Problem description
Would you restate all the data that follows, word for word?

Data block

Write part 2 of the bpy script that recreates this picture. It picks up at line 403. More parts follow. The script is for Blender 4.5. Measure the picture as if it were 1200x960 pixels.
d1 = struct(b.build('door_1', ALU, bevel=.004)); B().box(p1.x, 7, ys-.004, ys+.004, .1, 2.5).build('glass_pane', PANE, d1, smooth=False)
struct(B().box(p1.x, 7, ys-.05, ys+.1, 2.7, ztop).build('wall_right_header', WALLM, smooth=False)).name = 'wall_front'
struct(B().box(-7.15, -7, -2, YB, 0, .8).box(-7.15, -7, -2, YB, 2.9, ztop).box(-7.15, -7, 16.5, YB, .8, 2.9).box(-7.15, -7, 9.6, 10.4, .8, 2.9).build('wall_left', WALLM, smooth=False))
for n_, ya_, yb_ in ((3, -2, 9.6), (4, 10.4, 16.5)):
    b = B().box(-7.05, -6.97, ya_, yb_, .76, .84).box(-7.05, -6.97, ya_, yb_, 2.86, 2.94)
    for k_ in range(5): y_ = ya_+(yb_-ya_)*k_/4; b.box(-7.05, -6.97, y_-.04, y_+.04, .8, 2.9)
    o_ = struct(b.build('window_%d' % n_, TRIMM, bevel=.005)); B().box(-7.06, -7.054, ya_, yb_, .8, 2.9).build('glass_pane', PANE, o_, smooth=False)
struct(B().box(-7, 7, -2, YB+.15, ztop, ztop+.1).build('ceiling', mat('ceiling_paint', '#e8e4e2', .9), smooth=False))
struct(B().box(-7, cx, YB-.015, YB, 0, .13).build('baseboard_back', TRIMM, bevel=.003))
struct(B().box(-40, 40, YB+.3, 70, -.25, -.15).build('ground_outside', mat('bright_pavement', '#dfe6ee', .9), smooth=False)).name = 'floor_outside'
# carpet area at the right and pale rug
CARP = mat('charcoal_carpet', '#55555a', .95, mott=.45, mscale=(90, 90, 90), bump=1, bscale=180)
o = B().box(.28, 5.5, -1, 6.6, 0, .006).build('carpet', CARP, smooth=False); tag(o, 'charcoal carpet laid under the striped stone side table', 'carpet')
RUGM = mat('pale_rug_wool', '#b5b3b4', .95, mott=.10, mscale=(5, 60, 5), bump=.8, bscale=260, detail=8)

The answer
Write part 2 of the bpy script that recreates this picture. It picks up at line 403. More parts follow. The script is for Blender 4.5. Measure the picture as if it were 1200x960 pixels.
d1 = struct(b.build('door_1', ALU, bevel=.004)); B().box(p1.x, 7, ys-.004, ys+.004, .1, 2.5).build('glass_pane', PANE, d1, smooth=False)
struct(B().box(p1.x, 7, ys-.05, ys+.1, 2.7, ztop).build('wall_right_header', WALLM, smooth=False)).name = 'wall_front'
struct(B().box(-7.15, -7, -2, YB, 0, .8).box(-7.15, -7, -2, YB, 2.9, ztop).box(-7.15, -7, 16.5, YB, .8, 2.9).box(-7.15, -7, 9.6, 10.4, .8, 2.9).build('wall_left', WALLM, smooth=False))
for n_, ya_, yb_ in ((3, -2, 9.6), (4, 10.4, 16.5)):
    b = B().box(-7.05, -6.97, ya_, yb_, .76, .84).box(-7.05, -6.97, ya_, yb_, 2.86, 2.94)
    for k_ in range(5): y_ = ya_+(yb_-ya_)*k_/4; b.box(-7.05, -6.97, y_-.04, y_+.04, .8, 2.9)
    o_ = struct(b.build('window_%d' % n_, TRIMM, bevel=.005)); B().box(-7.06, -7.054, ya_, yb_, .8, 2.9).build('glass_pane', PANE, o_, smooth=False)
struct(B().box(-7, 7, -2, YB+.15, ztop, ztop+.1).build('ceiling', mat('ceiling_paint', '#e8e4e2', .9), smooth=False))
struct(B().box(-7, cx, YB-.015, YB, 0, .13).build('baseboard_back', TRIMM, bevel=.003))
struct(B().box(-40, 40, YB+.3, 70, -.25, -.15).build('ground_outside', mat('bright_pavement', '#dfe6ee', .9), smooth=False)).name = 'floor_outside'
# carpet area at the right and pale rug
CARP = mat('charcoal_carpet', '#55555a', .95, mott=.45, mscale=(90, 90, 90), bump=1, bscale=180)
o = B().box(.28, 5.5, -1, 6.6, 0, .006).build('carpet', CARP, smooth=False); tag(o, 'charcoal carpet laid under the striped stone side table', 'carpet')
RUGM = mat('pale_rug_wool', '#b5b3b4', .95, mott=.10, mscale=(5, 60, 5), bump=.8, bscale=260, detail=8)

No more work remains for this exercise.